2017年11月23日 | ⇒ドキュメント回廊

   きょう23日、ベトナム旅行に出かけた。午前11時10分のフライトで小松空港から羽田空港へ。国際線でハイノ行きのベトナム航空機に乗った。午後4時35分発のフライトで、ハイノイ到着までほぼ6時間。初めてのベトナム行きだ。

        巡礼の旅は「蓮の花」から始まる

    機内ではシートのモニターで映画を自由に見ることができた。リストを見て、ことし6月に封切りの映画『花戦さ(はないくさ)』があったので、機内サービスの赤ワインを片手に鑑賞した。物語は、京の花僧、池坊専好が時の覇者、織田信長のために花を生けに岐阜城に行くところから始まる。信長は専好の活けた松を気に入るが、その時、松の枝が重さに耐え切れず継ぎ目が折れるハプニングが。従者たちは信長の怒りを恐れて言葉を失うが、豊臣秀吉が「扇ひとつで松を落とすとは、神業」と機転で信長をたたえてその場を治める。狂言師の野村萬斎が主演で、その仕草や笑いの表情が時代劇にはそぐわない感じもするが、個性がにじんで面白い。

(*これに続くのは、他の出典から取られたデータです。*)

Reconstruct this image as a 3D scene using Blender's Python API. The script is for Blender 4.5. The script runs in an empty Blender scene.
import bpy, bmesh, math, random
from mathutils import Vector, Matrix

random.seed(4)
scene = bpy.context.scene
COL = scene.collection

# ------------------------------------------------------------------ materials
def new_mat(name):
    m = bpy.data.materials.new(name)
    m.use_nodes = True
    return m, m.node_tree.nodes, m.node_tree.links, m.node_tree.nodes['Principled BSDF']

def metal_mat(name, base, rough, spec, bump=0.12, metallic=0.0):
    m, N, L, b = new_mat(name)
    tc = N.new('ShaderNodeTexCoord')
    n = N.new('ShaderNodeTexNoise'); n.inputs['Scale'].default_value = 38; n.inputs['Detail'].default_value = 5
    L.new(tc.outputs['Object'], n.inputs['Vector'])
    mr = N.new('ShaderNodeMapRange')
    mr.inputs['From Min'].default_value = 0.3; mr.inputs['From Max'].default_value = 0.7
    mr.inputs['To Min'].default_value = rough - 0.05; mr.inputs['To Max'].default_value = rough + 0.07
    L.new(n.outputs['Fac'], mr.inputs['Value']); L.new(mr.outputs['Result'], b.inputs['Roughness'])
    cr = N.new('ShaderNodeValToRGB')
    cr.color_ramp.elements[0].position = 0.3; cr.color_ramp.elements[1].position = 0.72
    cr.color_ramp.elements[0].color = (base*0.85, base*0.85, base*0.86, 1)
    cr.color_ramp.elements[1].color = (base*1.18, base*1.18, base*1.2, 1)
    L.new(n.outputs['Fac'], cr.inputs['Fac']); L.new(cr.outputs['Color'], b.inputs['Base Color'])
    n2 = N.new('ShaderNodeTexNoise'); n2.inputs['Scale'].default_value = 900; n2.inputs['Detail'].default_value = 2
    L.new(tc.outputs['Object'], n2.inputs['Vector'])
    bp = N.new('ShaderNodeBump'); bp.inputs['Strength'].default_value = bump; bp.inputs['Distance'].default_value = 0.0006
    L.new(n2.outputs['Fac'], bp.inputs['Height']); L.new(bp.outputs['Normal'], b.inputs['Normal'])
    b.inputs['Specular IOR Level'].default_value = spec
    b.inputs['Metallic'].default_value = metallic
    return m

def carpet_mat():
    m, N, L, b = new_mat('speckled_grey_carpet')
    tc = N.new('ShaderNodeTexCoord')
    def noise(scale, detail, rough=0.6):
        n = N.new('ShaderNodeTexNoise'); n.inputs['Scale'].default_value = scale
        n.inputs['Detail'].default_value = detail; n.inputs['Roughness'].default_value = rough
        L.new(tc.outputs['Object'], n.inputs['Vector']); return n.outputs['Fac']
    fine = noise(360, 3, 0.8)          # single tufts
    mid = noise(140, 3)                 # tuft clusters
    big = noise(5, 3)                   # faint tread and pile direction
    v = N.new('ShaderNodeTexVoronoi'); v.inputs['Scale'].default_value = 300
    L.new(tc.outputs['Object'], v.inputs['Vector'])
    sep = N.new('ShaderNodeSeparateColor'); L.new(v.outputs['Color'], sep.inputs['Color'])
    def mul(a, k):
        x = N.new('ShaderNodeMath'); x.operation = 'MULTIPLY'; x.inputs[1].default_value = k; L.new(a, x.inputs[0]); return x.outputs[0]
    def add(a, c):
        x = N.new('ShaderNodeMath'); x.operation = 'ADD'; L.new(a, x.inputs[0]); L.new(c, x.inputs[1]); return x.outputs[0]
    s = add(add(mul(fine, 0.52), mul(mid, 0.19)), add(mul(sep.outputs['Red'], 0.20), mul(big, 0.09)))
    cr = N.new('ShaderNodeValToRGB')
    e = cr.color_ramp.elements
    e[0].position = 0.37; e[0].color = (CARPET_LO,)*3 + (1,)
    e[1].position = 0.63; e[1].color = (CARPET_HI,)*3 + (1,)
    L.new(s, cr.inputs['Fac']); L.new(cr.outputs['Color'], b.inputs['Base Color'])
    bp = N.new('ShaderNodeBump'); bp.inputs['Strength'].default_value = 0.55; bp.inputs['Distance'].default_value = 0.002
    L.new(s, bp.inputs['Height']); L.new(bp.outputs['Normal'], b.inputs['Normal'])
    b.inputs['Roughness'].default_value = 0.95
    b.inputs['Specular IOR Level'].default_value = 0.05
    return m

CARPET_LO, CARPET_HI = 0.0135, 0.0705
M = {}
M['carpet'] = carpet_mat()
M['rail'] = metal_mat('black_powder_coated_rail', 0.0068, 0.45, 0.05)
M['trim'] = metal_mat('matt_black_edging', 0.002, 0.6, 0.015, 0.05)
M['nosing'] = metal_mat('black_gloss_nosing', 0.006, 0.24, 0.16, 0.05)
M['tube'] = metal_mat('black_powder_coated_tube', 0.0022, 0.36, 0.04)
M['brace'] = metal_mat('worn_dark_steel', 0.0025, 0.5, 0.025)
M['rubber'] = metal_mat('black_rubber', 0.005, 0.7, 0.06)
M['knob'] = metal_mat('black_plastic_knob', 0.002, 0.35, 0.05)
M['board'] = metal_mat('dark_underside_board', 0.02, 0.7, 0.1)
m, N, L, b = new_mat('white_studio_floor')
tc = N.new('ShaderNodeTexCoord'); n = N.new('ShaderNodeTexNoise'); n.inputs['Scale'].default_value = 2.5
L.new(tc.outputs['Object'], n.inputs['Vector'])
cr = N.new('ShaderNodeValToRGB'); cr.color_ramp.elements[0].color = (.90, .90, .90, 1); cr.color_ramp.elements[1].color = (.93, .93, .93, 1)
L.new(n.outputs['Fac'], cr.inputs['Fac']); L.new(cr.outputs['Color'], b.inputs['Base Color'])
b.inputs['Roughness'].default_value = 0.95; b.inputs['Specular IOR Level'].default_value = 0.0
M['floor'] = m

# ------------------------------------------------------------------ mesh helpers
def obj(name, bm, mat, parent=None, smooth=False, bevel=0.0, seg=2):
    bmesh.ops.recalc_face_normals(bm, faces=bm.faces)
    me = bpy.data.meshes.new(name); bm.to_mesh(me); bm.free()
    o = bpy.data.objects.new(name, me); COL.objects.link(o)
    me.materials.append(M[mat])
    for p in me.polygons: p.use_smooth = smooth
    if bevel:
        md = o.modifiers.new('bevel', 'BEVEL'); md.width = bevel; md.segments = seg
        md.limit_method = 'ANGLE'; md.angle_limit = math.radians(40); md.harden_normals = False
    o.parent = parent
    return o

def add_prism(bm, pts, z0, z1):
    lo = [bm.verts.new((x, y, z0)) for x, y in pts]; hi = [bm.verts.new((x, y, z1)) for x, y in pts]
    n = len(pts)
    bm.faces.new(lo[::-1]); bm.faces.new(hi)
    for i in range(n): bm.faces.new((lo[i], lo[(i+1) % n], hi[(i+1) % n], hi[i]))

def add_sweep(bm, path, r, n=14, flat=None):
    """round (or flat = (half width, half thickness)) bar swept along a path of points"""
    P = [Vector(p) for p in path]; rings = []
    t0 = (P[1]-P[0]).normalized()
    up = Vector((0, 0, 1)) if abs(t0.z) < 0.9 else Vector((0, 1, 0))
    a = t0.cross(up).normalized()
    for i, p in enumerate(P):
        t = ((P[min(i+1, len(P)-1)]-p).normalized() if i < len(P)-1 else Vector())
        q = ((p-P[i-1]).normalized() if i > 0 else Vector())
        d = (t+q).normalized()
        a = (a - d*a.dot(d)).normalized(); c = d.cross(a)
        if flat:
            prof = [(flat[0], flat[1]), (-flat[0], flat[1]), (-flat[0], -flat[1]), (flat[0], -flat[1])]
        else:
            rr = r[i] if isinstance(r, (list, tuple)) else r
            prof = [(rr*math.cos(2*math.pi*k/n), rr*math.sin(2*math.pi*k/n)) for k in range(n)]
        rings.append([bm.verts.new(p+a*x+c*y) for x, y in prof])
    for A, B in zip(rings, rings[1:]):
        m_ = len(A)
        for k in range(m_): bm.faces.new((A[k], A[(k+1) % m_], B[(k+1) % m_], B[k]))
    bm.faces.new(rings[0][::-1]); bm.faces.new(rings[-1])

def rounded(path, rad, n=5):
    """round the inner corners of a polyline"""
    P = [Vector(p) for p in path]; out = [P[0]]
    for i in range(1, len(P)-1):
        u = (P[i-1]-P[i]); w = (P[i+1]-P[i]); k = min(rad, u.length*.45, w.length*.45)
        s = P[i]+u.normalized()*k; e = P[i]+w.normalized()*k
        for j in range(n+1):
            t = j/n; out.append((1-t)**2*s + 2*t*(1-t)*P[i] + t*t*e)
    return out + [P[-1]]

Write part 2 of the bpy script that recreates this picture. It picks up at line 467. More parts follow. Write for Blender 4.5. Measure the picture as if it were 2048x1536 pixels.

   クライマックスのシーンは、活けた松で秀吉の暴君ぶりを諭すところ。ここでも、松の枝が折れて、笑いでオチがつく。ところで、数多ある邦画の中でなぜベトナム航空で『花戦さ』が採用されたのか、その理由は何かと思いをめぐらしているうちにハイノに到着した。

   きょうの気温は最高でも14度、街にはジャンパー姿も目立った。ところで、空港でハノイの中国語表記は漢字で「河内」だ。日本では人名や地名でこの漢字に馴染みがあり、カワチと読んでしまう。ハノイに「河内」と表記されると、今一つピンと来ない。ハノイ空港から市内へのバスに乗った。市内に入りしばらくすると、夜中のバザールのようなにぎわっているところがあった。40代前半の男性ガイド氏は「あれは花市場ですよ。夜に花の市場が開かれるのです。ベトナム人は花が大好きです。そう、ベトナム航空のロゴマークは蓮(はす)の花をデザインしたものですよ」と得意げに話した。

   路上を見ると、女性や男性がバイクや軽トラックで次々と花の束を持ち込んで、とても活気がある。ピンと来た。映画『花戦さ』では、池坊専好が河原に捨てられている娘・れんを助けるストーリーがある。れんは言葉を発せず、部屋の片隅にうずくまっているが、蓮の開花とともに画才を発揮し、寺の襖(ふすま)に蓮の花を描く迫力のシーンは印象に残る。東映がこの映画を売り込んだのかどうか定かではないが、ベトナム航空が採用した理由はこのシーンにあるのだろう、と。

   蓮は日本では仏花を代表する花だ。ベトナムでも同様のステータスがある花だ。ところで、ベトナムに来た理由。ちょうど15年前、平成14年(2002)8月に父が他界した。亡くなる前、「一度仏印に連れて行ってほしい。空の上からでもいい」と病床で懇願された。仏印は戦時中の仏領インドシナ、つまりベトナムのことだ。父の所属した連隊はハノイ、サイゴンと転戦し、フランス軍と戦った。同時に多くの戦友たちを失ってもいる。父はベトナムに亡き戦友たちの慰霊に訪れたかったのだろう。兄弟3人が集い、そのベトナムへの想いをかなえようと父の遺影を持参して今回ベトナムを訪れた。われわれにとっては巡礼の旅でもある。